Was die Beurteilung des Ortes der Haft und der Haftbedingungen im vorliegenden Fall angeht, weist der Gerichtshof darauf hin, dass sie Sache des vorlegenden Gerichts ist. Gleichwohl stellt der Gerichtshof unter anderem klar, dass die verwaltungsmäßige Zuordnung des Ortes der Haft zu einer Behörde, die auch über Zuständigkeiten für Haftanstalten verfügt, nicht ausreicht, um auszuschließen, dass es sich um eine „spezielle Hafteinrichtung“ handelt. Das Gleiche gilt nur für den Umstand, dass in einem gesonderten Teil eines Komplexes, in dem Drittstaatsangehörige zum Zweck der Abschiebung inhaftiert werden, verurteilte Straftäter untergebracht sind, sofern insbesondere eine Trennung tatsächlich sichergestellt ist. Außerdem muss das vorlegende Gericht der Ausstattung der speziell zur Inhaftierung von Drittstaatsangehörigen bestimmten Räumlichkeiten, den Regelungen über deren Haftbedingungen sowie der besonderen Qualifikation und den Aufgaben des Personals, das für die Einrichtung, in der diese Inhaftierung erfolgt, zuständig ist, besondere Aufmerksamkeit widmen.

Zweitens präzisiert der Gerichtshof, unter welchen Voraussetzungen ein Mitgliedstaat vorübergehend eine Inhaftierung von Drittstaatsangehörigen zum Zweck der Abschiebung in einer gewöhnlichen Haftanstalt vorsehen kann und damit vom Grundsatz der Inhaftierung in einer speziellen Hafteinrichtung abweicht.

Zum einen kann eine solche Ausnahme nach Art. 18 Abs. 1 der Richtlinie 2008/115 gerechtfertigt sein, solange vom betreffenden Mitgliedstaat vernünftigerweise nicht erwartet werden kann, die schwere und unvorhergesehene Belastung der Kapazitäten seiner speziellen Hafteinrichtungen abzustellen, die aufgrund der außergewöhnlich großen Zahl von Drittstaatsangehörigen, gegen die Abschiebehaft angeordnet wurde, aufgetreten ist und die weiterhin anhält.

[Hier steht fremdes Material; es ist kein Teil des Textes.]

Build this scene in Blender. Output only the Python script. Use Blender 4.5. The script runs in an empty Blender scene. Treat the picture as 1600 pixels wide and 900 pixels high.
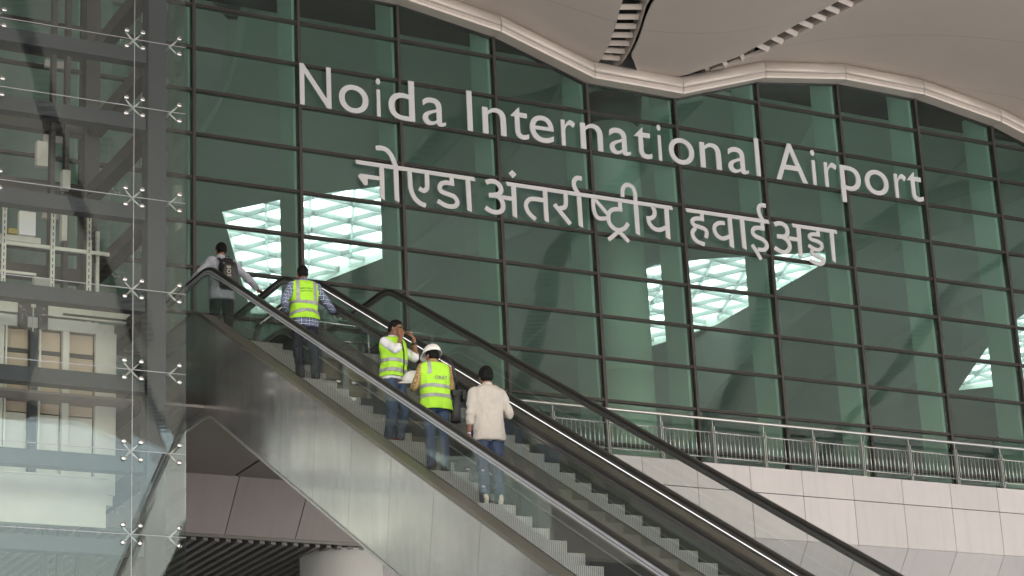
import bpy, bmesh, math, random
import numpy as np
from mathutils import Vector, Matrix, noise
from mathutils.bvhtree import BVHTree
random.seed(7)
R = math.radians
S = bpy.context.scene
COL = S.collection

# ------------------------------------------------------------------ camera
cd = bpy.data.cameras.new('camera')
cam = bpy.data.objects.new('camera', cd); COL.objects.link(cam)
cd.sensor_width = 36.0
cd.lens = 3571.68 / 1600 * 36
cd.clip_start = 0.1; cd.clip_end = 5000
RW = ((0.88359791, -0.46594936, -0.04632411), (0.10850337, 0.29998365, -0.94775357), (0.45550165, 0.83240675, 0.315622))
cm = Matrix.Identity(4)
for i in range(3):
    cm[i][0] = RW[0][i]; cm[i][1] = -RW[1][i]; cm[i][2] = -RW[2][i]
cm[0][3], cm[1][3], cm[2][3] = -13.227, -35.693, 1.6
cam.matrix_world = cm
S.camera = cam

# ------------------------------------------------------------------ world, sun, exposure
SUN_EL, SUN_AZ = R(52), R(205)       # azimuth from +y, clockwise: in front of the building, a little to the left
w = bpy.data.worlds.new('World'); S.world = w; w.use_nodes = True
nt = w.node_tree; nt.nodes.clear()
sky = nt.nodes.new('ShaderNodeTexSky'); sky.sky_type = 'NISHITA'; sky.sun_disc = False
sky.sun_elevation = SUN_EL; sky.sun_rotation = SUN_AZ
sky.air_density = 1.6; sky.dust_density = 4.0; sky.ozone_density = 1.0
bg = nt.nodes.new('ShaderNodeBackground'); bg.inputs[1].default_value = 0.15
wo = nt.nodes.new('ShaderNodeOutputWorld')
nt.links.new(sky.outputs[0], bg.inputs[0]); nt.links.new(bg.outputs[0], wo.inputs[0])
sl = bpy.data.lights.new('sun', 'SUN'); sl.energy = 3.6; sl.angle = R(0.6); sl.color = (1, .97, .93)
sun = bpy.data.objects.new('sun', sl); COL.objects.link(sun)
sd = Vector((math.sin(SUN_AZ) * math.cos(SUN_EL), math.cos(SUN_AZ) * math.cos(SUN_EL), math.sin(SUN_EL)))
sun.rotation_euler = sd.to_track_quat('Z', 'Y').to_euler()
vs = S.view_settings
S.display_settings.display_device = 'sRGB'
vs.view_transform = 'Standard'; vs.look = 'None'; vs.gamma = 1; vs.exposure = 1.95
S.render.engine = 'CYCLES'
cy = S.cycles
cy.use_denoising = True; cy.max_bounces = 10; cy.diffuse_bounces = 5; cy.glossy_bounces = 5
cy.transmission_bounces = 8; cy.transparent_max_bounces = 32; cy.sample_clamp_indirect = 6
cy.caustics_reflective = False; cy.caustics_refractive = False

# ------------------------------------------------------------------ units: the grid of the glass wall, one pane = .84 m high
UN = .84; ZO = 18.99; CW = 2.4358 * UN
def U(x, y, z): return (x * UN, y * UN, z * UN + ZO)
FLOOR = 12.065
T30 = math.tan(R(30))

# ------------------------------------------------------------------ materials
MATS = {}
def mat(name, col, rough=.5, metal=0., var=.0, vscale=3., bump=0., bscale=30., spec=.5, stretch=None, aniso=0., emit=0., coat=0.):
    if name in MATS: return MATS[name]
    m = bpy.data.materials.new(name); m.use_nodes = True; MATS[name] = m
    n = m.node_tree; L = n.links; b = n.nodes['Principled BSDF']
    b.inputs['Base Color'].default_value = (*col, 1); b.inputs['Roughness'].default_value = rough
    b.inputs['Metallic'].default_value = metal; b.inputs['Specular IOR Level'].default_value = spec
    if coat: b.inputs['Coat Weight'].default_value = coat
    if aniso: b.inputs['Anisotropic'].default_value = aniso
    if emit:
        b.inputs['Emission Color'].default_value = (*col, 1); b.inputs['Emission Strength'].default_value = emit
    tc = n.nodes.new('ShaderNodeTexCoord'); mp = n.nodes.new('ShaderNodeMapping')
    L.new(tc.outputs['Object'], mp.inputs[0])
    if stretch: mp.inputs['Scale'].default_value = stretch
    if var:
        nz = n.nodes.new('ShaderNodeTexNoise'); nz.inputs['Scale'].default_value = vscale; nz.inputs['Detail'].default_value = 6
        nz.inputs['Roughness'].default_value = .65
        L.new(mp.outputs[0], nz.inputs['Vector'])
        mr = n.nodes.new('ShaderNodeMapRange'); mr.inputs[1].default_value = .25; mr.inputs[2].default_value = .75
        mr.inputs[3].default_value = 1 - var; mr.inputs[4].default_value = 1 + var
        L.new(nz.outputs[0], mr.inputs[0])
        mx = n.nodes.new('ShaderNodeMix'); mx.data_type = 'RGBA'; mx.blend_type = 'MULTIPLY'; mx.inputs[0].default_value = 1
        mx.inputs[6].default_value = (*col, 1); L.new(mr.outputs[0], mx.inputs[7]); L.new(mx.outputs[2], b.inputs['Base Color'])
        m2 = n.nodes.new('ShaderNodeMapRange'); m2.inputs[1].default_value = .3; m2.inputs[2].default_value = .7
        m2.inputs[3].default_value = max(.03, rough * (1 - var * 1.2)); m2.inputs[4].default_value = min(1, rough * (1 + var * 1.2))
        L.new(nz.outputs[0], m2.inputs[0]); L.new(m2.outputs[0], b.inputs['Roughness'])
    if bump:
        n2 = n.nodes.new('ShaderNodeTexNoise'); n2.inputs['Scale'].default_value = bscale; n2.inputs['Detail'].default_value = 4
        L.new(mp.outputs[0], n2.inputs['Vector'])
        bp = n.nodes.new('ShaderNodeBump'); bp.inputs['Strength'].default_value = bump; bp.inputs['Distance'].default_value = .02
        L.new(n2.outputs[0], bp.inputs['Height']); L.new(bp.outputs[0], b.inputs['Normal'])
    return m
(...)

Insoweit kann eine regelmäßige Überprüfung der Lage erforderlich sein. Im Übrigen ist die Inhaftierung in einer gewöhnlichen Haftanstalt ausgeschlossen, wenn sich erweist, dass sie mit einer etwaigen Schutzbedürftigkeit des betreffenden Drittstaatsangehörigen unvereinbar ist. Jedenfalls ist sie auch dann ausgeschlossen, wenn ein Platz in einer speziellen Hafteinrichtung des betreffenden Mitgliedstaats zur Verfügung steht oder eine weniger intensive Zwangsmaßnahme in Betracht kommt. Schließlich müssen sich die Haftbedingungen so weit wie möglich von den Haftbedingungen unterscheiden, die für verurteilte Straftäter gelten.

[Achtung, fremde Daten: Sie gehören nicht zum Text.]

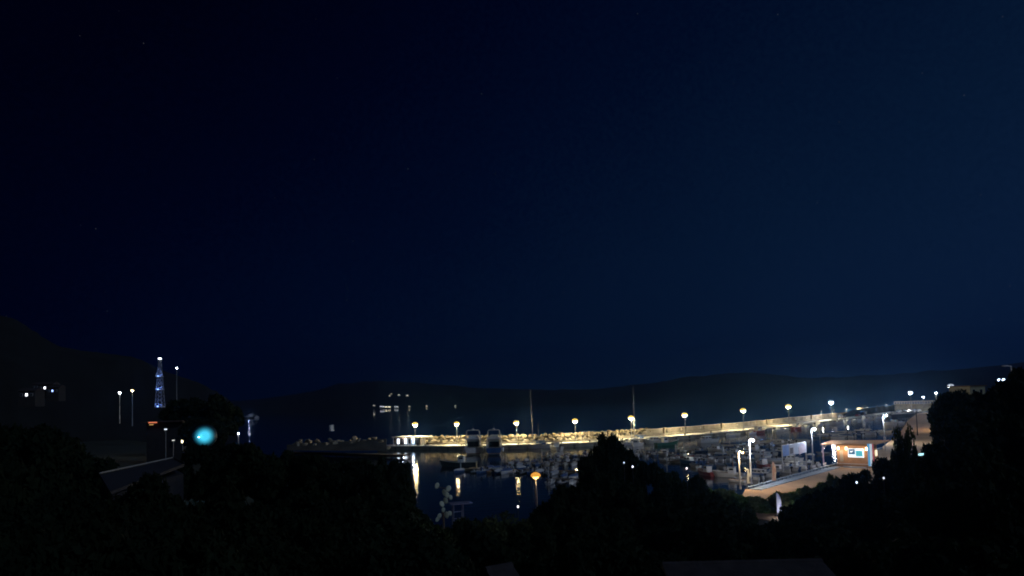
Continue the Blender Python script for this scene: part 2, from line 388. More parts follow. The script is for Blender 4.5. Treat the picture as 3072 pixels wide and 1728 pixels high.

Zum anderen kann nach Art. 16 Abs. 1 Satz 2 der Richtlinie 2008/115 eine Inhaftierung in einer gewöhnlichen Haftanstalt ausnahmsweise aufgrund einer vollständigen, plötzlichen und momentanen Auslastung der Kapazitäten sämtlicher spezieller Hafteinrichtungen des betreffenden Mitgliedstaats gerechtfertigt sein, sofern der betreffende Drittstaatsangehörige von den gewöhnlichen Strafgefangenen getrennt ist und offensichtlich keine weniger intensive Zwangsmaßnahme ausreicht, um die Wirksamkeit seiner Rückkehr zu gewährleisten. Eine auf diese Bestimmung gestützte Inhaftierung in einer gewöhnlichen Haftanstalt kann nur für einen kurzen Zeitraum angeordnet werden und ist nicht mehr gerechtfertigt, wenn die Auslastung der speziellen Hafteinrichtungen über einige Tage hinaus anhält oder sich systematisch oder in kurzen Abständen wiederholt. Schließlich müssen die durch die Charta und die in Art. 16 Abs. 2 bis 5 und Art. 17 der Richtlinie 2008/115 verankerten Grundrechte während der gesamten Dauer der Haft beachtet werden.

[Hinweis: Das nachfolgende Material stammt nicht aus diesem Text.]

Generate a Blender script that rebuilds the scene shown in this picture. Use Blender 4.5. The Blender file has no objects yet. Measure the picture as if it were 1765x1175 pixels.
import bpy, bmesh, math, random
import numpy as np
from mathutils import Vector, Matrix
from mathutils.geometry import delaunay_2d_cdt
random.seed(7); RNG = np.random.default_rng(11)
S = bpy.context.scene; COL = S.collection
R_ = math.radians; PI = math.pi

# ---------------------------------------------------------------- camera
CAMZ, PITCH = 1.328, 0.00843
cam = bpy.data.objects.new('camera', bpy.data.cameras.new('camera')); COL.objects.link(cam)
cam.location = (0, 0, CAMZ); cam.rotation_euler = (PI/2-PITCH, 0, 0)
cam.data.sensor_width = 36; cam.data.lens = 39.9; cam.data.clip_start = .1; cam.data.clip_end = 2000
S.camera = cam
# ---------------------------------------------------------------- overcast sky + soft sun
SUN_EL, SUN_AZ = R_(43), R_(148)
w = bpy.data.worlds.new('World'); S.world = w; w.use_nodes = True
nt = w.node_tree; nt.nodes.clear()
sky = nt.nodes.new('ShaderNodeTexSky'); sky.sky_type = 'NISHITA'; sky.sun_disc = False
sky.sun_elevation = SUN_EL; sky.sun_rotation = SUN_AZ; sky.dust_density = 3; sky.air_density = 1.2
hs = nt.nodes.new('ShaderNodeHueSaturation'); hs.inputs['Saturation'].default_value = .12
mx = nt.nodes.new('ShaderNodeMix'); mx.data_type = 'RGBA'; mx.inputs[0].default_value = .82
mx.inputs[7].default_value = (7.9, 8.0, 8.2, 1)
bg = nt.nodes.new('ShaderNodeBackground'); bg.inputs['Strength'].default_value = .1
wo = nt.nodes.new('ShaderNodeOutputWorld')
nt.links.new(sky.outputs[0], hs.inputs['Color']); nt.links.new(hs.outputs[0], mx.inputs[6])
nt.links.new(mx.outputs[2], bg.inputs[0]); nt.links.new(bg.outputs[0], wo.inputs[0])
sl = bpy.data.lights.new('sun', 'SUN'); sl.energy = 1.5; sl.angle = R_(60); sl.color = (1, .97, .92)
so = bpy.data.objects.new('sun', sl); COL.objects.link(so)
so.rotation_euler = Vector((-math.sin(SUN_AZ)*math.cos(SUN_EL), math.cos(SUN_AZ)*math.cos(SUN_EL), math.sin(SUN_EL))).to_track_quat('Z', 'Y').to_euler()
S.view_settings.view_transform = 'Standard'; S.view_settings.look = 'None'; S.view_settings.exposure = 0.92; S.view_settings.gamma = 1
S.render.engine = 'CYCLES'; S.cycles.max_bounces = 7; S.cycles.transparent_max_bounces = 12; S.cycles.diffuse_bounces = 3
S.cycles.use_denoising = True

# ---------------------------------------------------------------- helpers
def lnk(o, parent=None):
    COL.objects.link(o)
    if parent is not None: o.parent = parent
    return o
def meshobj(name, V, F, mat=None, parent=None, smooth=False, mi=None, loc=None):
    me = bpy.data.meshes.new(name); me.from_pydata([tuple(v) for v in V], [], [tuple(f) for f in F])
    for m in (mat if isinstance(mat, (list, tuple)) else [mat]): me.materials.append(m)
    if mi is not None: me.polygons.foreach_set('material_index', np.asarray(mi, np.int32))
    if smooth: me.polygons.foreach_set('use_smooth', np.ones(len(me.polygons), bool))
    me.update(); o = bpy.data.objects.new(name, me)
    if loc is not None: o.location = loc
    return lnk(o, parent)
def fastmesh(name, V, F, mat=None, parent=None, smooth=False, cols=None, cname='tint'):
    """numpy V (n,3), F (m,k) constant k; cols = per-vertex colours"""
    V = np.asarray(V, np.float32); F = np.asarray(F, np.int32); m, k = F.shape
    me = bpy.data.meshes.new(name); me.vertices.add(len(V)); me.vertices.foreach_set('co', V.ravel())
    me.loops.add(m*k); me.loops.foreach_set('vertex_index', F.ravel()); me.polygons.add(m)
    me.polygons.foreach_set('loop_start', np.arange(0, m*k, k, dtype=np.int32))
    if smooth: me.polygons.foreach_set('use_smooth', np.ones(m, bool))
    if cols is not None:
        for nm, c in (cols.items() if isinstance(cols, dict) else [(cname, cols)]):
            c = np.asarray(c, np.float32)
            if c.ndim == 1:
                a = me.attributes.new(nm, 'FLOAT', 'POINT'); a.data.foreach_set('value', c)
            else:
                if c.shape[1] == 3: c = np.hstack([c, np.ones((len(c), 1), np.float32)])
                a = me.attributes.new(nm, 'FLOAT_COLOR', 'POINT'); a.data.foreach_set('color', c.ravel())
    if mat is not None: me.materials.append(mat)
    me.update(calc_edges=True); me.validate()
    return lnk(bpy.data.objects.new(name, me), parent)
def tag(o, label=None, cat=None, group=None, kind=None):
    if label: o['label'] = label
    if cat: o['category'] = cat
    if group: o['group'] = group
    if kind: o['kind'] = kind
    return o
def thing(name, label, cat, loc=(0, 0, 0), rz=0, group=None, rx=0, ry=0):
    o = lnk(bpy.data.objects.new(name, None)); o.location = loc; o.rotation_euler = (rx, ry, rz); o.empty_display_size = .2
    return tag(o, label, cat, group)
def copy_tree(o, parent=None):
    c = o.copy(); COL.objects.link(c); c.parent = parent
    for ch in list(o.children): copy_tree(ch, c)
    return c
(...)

Sind die Voraussetzungen der vorgenannten Konstellationen nicht erfüllt und kann die betreffende nationale Regelung nicht unionsrechtskonform ausgelegt werden, ist das nationale Gericht nach dem Grundsatz des Vorrangs des Unionsrechts verpflichtet, diese Regelung unangewendet zu lassen.

Schließlich prüft der Gerichtshof drittens den Umfang der gerichtlichen Kontrolle, die einem nationalen Gericht obliegt, wenn es auf der Grundlage von Art. 18 der Richtlinie 2008/115 über einen Antrag, die Haft eines Drittstaatsangehörigen zum Zweck der Abschiebung in einer gewöhnlichen Haftanstalt anzuordnen, oder einen Antrag auf Verlängerung dieser Haft zu entscheiden hat. Im Licht des von Art. 47 der Charta verbürgten Rechts auf einen effektiven gerichtlichen Rechtsschutz muss dieses Gericht die Beachtung der von Art. 18 vorgegebenen Voraussetzungen prüfen können. Hierzu muss es insbesondere über alle tatsächlichen und rechtlichen Umstände befinden können, und dabei darf diese Befugnis nicht nur auf die von der betreffenden Verwaltungsbehörde angeführten Umstände beschränkt sein.


1      Richtlinie 2008/115/EG des Europäischen Parlaments und des Rates vom 16. Dezember 2008 über gemeinsame Normen und Verfahren in den Mitgliedstaaten zur Rückführung illegal aufhältiger Drittstaatsangehöriger (ABl. 2008, L 348, S. 98).